Source material:
==============================

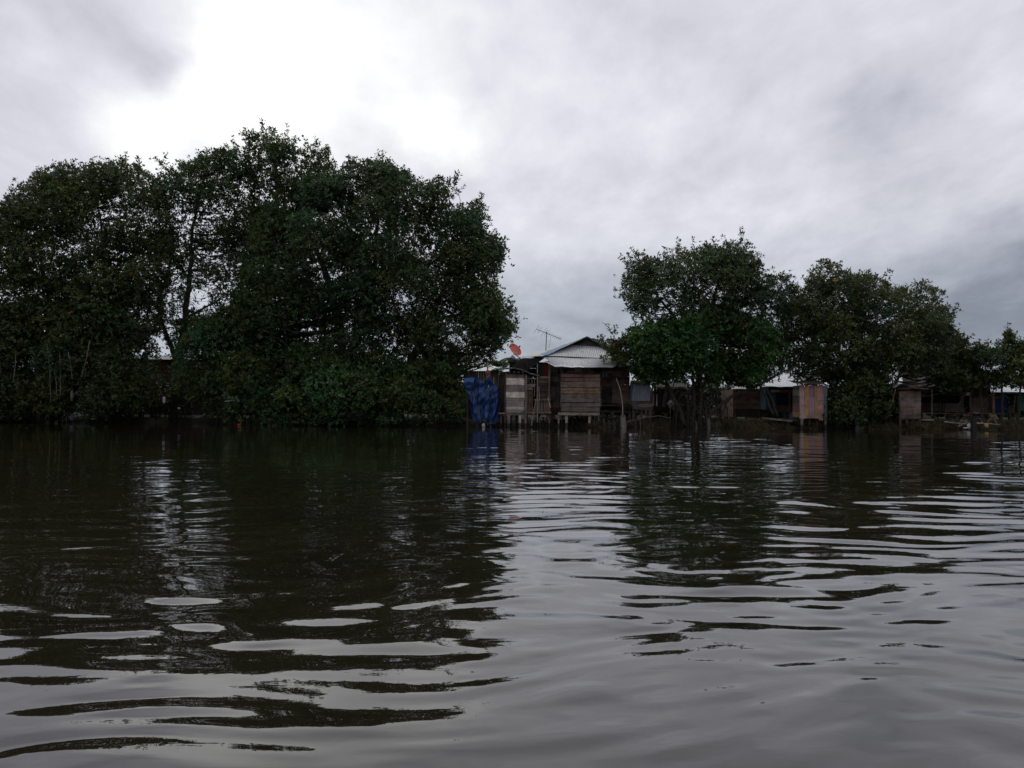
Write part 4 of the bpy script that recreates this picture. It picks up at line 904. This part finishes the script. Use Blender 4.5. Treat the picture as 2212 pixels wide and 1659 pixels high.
# ================================================================= TREES
gz = lambda px, D, dy=0: (S(px, 880, D).x, D, .05)
H1 = [([(402, 628), (452, 622), (447, 662), (410, 668)], .97), ([(385, 470), (470, 470), (500, 600), (395, 620)], .22), ([(370, 600), (545, 600), (560, 690), (380, 690)], .35)]
tree('broad mangrove at the far left with brownish lower leaves and hanging roots',
     [dict(poly=[(-70, 470), (0, 452), (30, 412), (80, 377), (140, 352), (200, 354), (262, 347), (312, 367), (345, 388), (362, 450), (372, 540), (362, 640), (345, 720), (280, 760), (120, 780), (-70, 780)], D=52.0, depth=6.5, dens=.85, gap=.62),
      dict(poly=[(-70, 660), (100, 655), (250, 690), (330, 740), (352, 800), (330, 870), (250, 903), (100, 907), (-70, 905)], D=50.5, depth=3.0, tint=(.036, .044, .020), dens=1.1, gap=.7)],
     [[(120, 915, 52.5, .22), (135, 800, 52.5, .19), (110, 680, 52.3, .15), (90, 560, 52, .1), (70, 460, 52, .05)], [(255, 915, 53, .2), (262, 790, 53, .17), (235, 680, 52.5, .13), (225, 560, 52, .09), (210, 420, 52, .04)], [(20, 915, 52.5, .2), (10, 760, 52.4, .15), (-20, 600, 52, .1), (-30, 500, 52, .05)]],
     gz(150, 52.5), 1, tint=(.038, .050, .020), hang=[(102, 740, 109.5, 868, 48.8), (128, 750, 130, 856, 48.9), (147, 760, 156, 818, 48.9), (194, 735, 176, 815, 48.8), (34, 760, 28, 826, 48.8), (118, 800, 122, 860, 48.9)], rootn=16)
tree('slender open crowned mangrove whose dark trunk shows against a gap of sky',
     [dict(poly=[(335, 400), (348, 380), (343, 345), (352, 334), (368, 350), (395, 355), (430, 340), (470, 322), (512, 322), (540, 345), (552, 420), (562, 520), (548, 640), (500, 700), (440, 760), (380, 765), (340, 740), (345, 600)], D=53.5, depth=4.5, dens=.62, holes=H1, gap=.30)],
     [[(372, 915, 54, .26), (384, 790, 54, .22), (398, 700, 53.8, .19), (405, 640, 53.7, .17), (411, 600, 53.6, .13), (413, 520, 53.5, .10), (425, 440, 53.5, .07), (450, 380, 53.5, .04)],
      [(384, 780, 54, .16), (360, 730, 53.8, .13), (338, 655, 53.6, .11), (365, 590, 53.5, .09), (375, 500, 53.5, .06)], [(400, 690, 53.8, .09), (430, 670, 53.6, .06), (462, 655, 53.5, .04)], [(406, 600, 53.6, .09), (385, 570, 53.5, .07), (362, 520, 53.5, .04)]],
     gz(372, 54), 2, tint=(.034, .050, .021))
tree('tallest mangrove of the left grove with a loose pointed top',
     [dict(poly=[(532, 300), (552, 290), (568, 276), (582, 280), (600, 292), (635, 294), (650, 318), (668, 322), (690, 314), (708, 330), (725, 368), (728, 430), (690, 500), (600, 560), (545, 560), (528, 480), (540, 400), (530, 350)], D=53, depth=4.0, dens=.72, gap=.33)],
     [[(560, 915, 54, .26), (570, 780, 54, .23), (578, 640, 53.8, .19), (590, 520, 53.5, .14), (600, 420, 53, .09), (595, 330, 53, .04)], [(585, 560, 53.6, .11), (640, 470, 53.2, .08), (675, 380, 53, .04)]],
     gz(560, 54), 3)
tree('widest mangrove of the left grove spreading right towards the blue tarpaulin',
     [dict(poly=[(548, 480), (600, 430), (660, 395), (715, 378), (742, 372), (755, 346), (775, 352), (800, 344), (850, 358), (880, 372), (900, 392), (935, 384), (990, 393), (992, 412), (960, 440), (985, 452), (1005, 440), (1030, 435), (1052, 462), (1048, 505), (1086, 518), (1088, 560), (1068, 600), (1078, 628), (1096, 630), (1092, 655), (1112, 668), (1104, 700), (1126, 720), (1116, 732), (1090, 745), (1070, 760), (1055, 790), (1000, 812), (900, 850), (700, 860), (600, 840), (530, 780), (490, 700), (520, 600)], D=50.5, depth=7.5, gap=.6, dens=1.05, holes=[([(940, 440), (1000, 450), (985, 480), (935, 470)], .3)]),
      dict(poly=[(1050, 640), (1110, 668), (1122, 718), (1098, 738), (1070, 762), (1030, 790), (1000, 760), (1010, 680)], D=48.5, depth=2.0, dens=.7)],
     [[(740, 918, 50.5, .32), (745, 800, 50.5, .27), (730, 690, 50.5, .22), (700, 580, 50.5, .15), (660, 480, 50.5, .07)], [(745, 800, 50.5, .2), (790, 690, 50.5, .17), (810, 560, 50.5, .12), (820, 430, 50.5, .05)], [(860, 918, 50.8, .26), (880, 800, 50.8, .22), (930, 690, 50.8, .16), (975, 590, 50.6, .10), (1000, 490, 50.5, .05)], [(930, 690, 50.8, .12), (1000, 680, 50, .09), (1060, 690, 49, .05), (1100, 720, 48.7, .03)]],
     gz(780, 50.5), 4, tint=(.031, .050, .023), rootn=14)
tree('rounded leafy bush at the water below the pale gap of the left grove',
     [dict(poly=[(372, 765), (400, 730), (425, 700), (470, 675), (520, 665), (570, 700), (625, 740), (650, 800), (645, 880), (600, 905), (480, 905), (430, 870), (380, 850)], D=49.3, depth=3.5, gap=.5)],
     [[(500, 920, 49.8, .12), (510, 840, 49.7, .09), (505, 760, 49.5, .05)], [(570, 920, 49.8, .1), (580, 830, 49.6, .07), (590, 760, 49.4, .04)]],
     gz(520, 49.8), 5, tint=(.033, .056, .024), name='mangrove_bush', group='low mangrove bushes over the water', rootn=9)
tree('low spreading bush overhanging the water just left of the blue tarpaulin',
     [dict(poly=[(590, 850), (640, 800), (720, 772), (800, 768), (870, 785), (940, 778), (985, 800), (1003, 830), (1006, 880), (1012, 915), (950, 921), (880, 924), (700, 924), (600, 918), (560, 905)], D=47.8, depth=3.0, dens=1.05, gap=.5)],
     [[(700, 925, 48.6, .1), (710, 870, 48.4, .08), (690, 820, 48.2, .04)], [(850, 925, 48.6, .1), (860, 870, 48.4, .08), (880, 820, 48.2, .04)], [(950, 925, 48.4, .09), (955, 880, 48.2, .07), (960, 830, 48, .04)]],
     gz(800, 48.6), 6, tint=(.036, .058, .024), name='mangrove_bush', group='low mangrove bushes over the water', rootn=8)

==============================

Copy the listing in full and without alteration, omitting every picture.

Solution for this problem:
Write part 4 of the bpy script that recreates this picture. It picks up at line 904. This part finishes the script. Use Blender 4.5. Treat the picture as 2212 pixels wide and 1659 pixels high.
# ================================================================= TREES
gz = lambda px, D, dy=0: (S(px, 880, D).x, D, .05)
H1 = [([(402, 628), (452, 622), (447, 662), (410, 668)], .97), ([(385, 470), (470, 470), (500, 600), (395, 620)], .22), ([(370, 600), (545, 600), (560, 690), (380, 690)], .35)]
tree('broad mangrove at the far left with brownish lower leaves and hanging roots',
     [dict(poly=[(-70, 470), (0, 452), (30, 412), (80, 377), (140, 352), (200, 354), (262, 347), (312, 367), (345, 388), (362, 450), (372, 540), (362, 640), (345, 720), (280, 760), (120, 780), (-70, 780)], D=52.0, depth=6.5, dens=.85, gap=.62),
      dict(poly=[(-70, 660), (100, 655), (250, 690), (330, 740), (352, 800), (330, 870), (250, 903), (100, 907), (-70, 905)], D=50.5, depth=3.0, tint=(.036, .044, .020), dens=1.1, gap=.7)],
     [[(120, 915, 52.5, .22), (135, 800, 52.5, .19), (110, 680, 52.3, .15), (90, 560, 52, .1), (70, 460, 52, .05)], [(255, 915, 53, .2), (262, 790, 53, .17), (235, 680, 52.5, .13), (225, 560, 52, .09), (210, 420, 52, .04)], [(20, 915, 52.5, .2), (10, 760, 52.4, .15), (-20, 600, 52, .1), (-30, 500, 52, .05)]],
     gz(150, 52.5), 1, tint=(.038, .050, .020), hang=[(102, 740, 109.5, 868, 48.8), (128, 750, 130, 856, 48.9), (147, 760, 156, 818, 48.9), (194, 735, 176, 815, 48.8), (34, 760, 28, 826, 48.8), (118, 800, 122, 860, 48.9)], rootn=16)
tree('slender open crowned mangrove whose dark trunk shows against a gap of sky',
     [dict(poly=[(335, 400), (348, 380), (343, 345), (352, 334), (368, 350), (395, 355), (430, 340), (470, 322), (512, 322), (540, 345), (552, 420), (562, 520), (548, 640), (500, 700), (440, 760), (380, 765), (340, 740), (345, 600)], D=53.5, depth=4.5, dens=.62, holes=H1, gap=.30)],
     [[(372, 915, 54, .26), (384, 790, 54, .22), (398, 700, 53.8, .19), (405, 640, 53.7, .17), (411, 600, 53.6, .13), (413, 520, 53.5, .10), (425, 440, 53.5, .07), (450, 380, 53.5, .04)],
      [(384, 780, 54, .16), (360, 730, 53.8, .13), (338, 655, 53.6, .11), (365, 590, 53.5, .09), (375, 500, 53.5, .06)], [(400, 690, 53.8, .09), (430, 670, 53.6, .06), (462, 655, 53.5, .04)], [(406, 600, 53.6, .09), (385, 570, 53.5, .07), (362, 520, 53.5, .04)]],
     gz(372, 54), 2, tint=(.034, .050, .021))
tree('tallest mangrove of the left grove with a loose pointed top',
     [dict(poly=[(532, 300), (552, 290), (568, 276), (582, 280), (600, 292), (635, 294), (650, 318), (668, 322), (690, 314), (708, 330), (725, 368), (728, 430), (690, 500), (600, 560), (545, 560), (528, 480), (540, 400), (530, 350)], D=53, depth=4.0, dens=.72, gap=.33)],
     [[(560, 915, 54, .26), (570, 780, 54, .23), (578, 640, 53.8, .19), (590, 520, 53.5, .14), (600, 420, 53, .09), (595, 330, 53, .04)], [(585, 560, 53.6, .11), (640, 470, 53.2, .08), (675, 380, 53, .04)]],
     gz(560, 54), 3)
tree('widest mangrove of the left grove spreading right towards the blue tarpaulin',
     [dict(poly=[(548, 480), (600, 430), (660, 395), (715, 378), (742, 372), (755, 346), (775, 352), (800, 344), (850, 358), (880, 372), (900, 392), (935, 384), (990, 393), (992, 412), (960, 440), (985, 452), (1005, 440), (1030, 435), (1052, 462), (1048, 505), (1086, 518), (1088, 560), (1068, 600), (1078, 628), (1096, 630), (1092, 655), (1112, 668), (1104, 700), (1126, 720), (1116, 732), (1090, 745), (1070, 760), (1055, 790), (1000, 812), (900, 850), (700, 860), (600, 840), (530, 780), (490, 700), (520, 600)], D=50.5, depth=7.5, gap=.6, dens=1.05, holes=[([(940, 440), (1000, 450), (985, 480), (935, 470)], .3)]),
      dict(poly=[(1050, 640), (1110, 668), (1122, 718), (1098, 738), (1070, 762), (1030, 790), (1000, 760), (1010, 680)], D=48.5, depth=2.0, dens=.7)],
     [[(740, 918, 50.5, .32), (745, 800, 50.5, .27), (730, 690, 50.5, .22), (700, 580, 50.5, .15), (660, 480, 50.5, .07)], [(745, 800, 50.5, .2), (790, 690, 50.5, .17), (810, 560, 50.5, .12), (820, 430, 50.5, .05)], [(860, 918, 50.8, .26), (880, 800, 50.8, .22), (930, 690, 50.8, .16), (975, 590, 50.6, .10), (1000, 490, 50.5, .05)], [(930, 690, 50.8, .12), (1000, 680, 50, .09), (1060, 690, 49, .05), (1100, 720, 48.7, .03)]],
     gz(780, 50.5), 4, tint=(.031, .050, .023), rootn=14)
tree('rounded leafy bush at the water below the pale gap of the left grove',
     [dict(poly=[(372, 765), (400, 730), (425, 700), (470, 675), (520, 665), (570, 700), (625, 740), (650, 800), (645, 880), (600, 905), (480, 905), (430, 870), (380, 850)], D=49.3, depth=3.5, gap=.5)],
     [[(500, 920, 49.8, .12), (510, 840, 49.7, .09), (505, 760, 49.5, .05)], [(570, 920, 49.8, .1), (580, 830, 49.6, .07), (590, 760, 49.4, .04)]],
     gz(520, 49.8), 5, tint=(.033, .056, .024), name='mangrove_bush', group='low mangrove bushes over the water', rootn=9)
tree('low spreading bush overhanging the water just left of the blue tarpaulin',
     [dict(poly=[(590, 850), (640, 800), (720, 772), (800, 768), (870, 785), (940, 778), (985, 800), (1003, 830), (1006, 880), (1012, 915), (950, 921), (880, 924), (700, 924), (600, 918), (560, 905)], D=47.8, depth=3.0, dens=1.05, gap=.5)],
     [[(700, 925, 48.6, .1), (710, 870, 48.4, .08), (690, 820, 48.2, .04)], [(850, 925, 48.6, .1), (860, 870, 48.4, .08), (880, 820, 48.2, .04)], [(950, 925, 48.4, .09), (955, 880, 48.2, .07), (960, 830, 48, .04)]],
     gz(800, 48.6), 6, tint=(.036, .058, .024), name='mangrove_bush', group='low mangrove bushes over the water', rootn=8)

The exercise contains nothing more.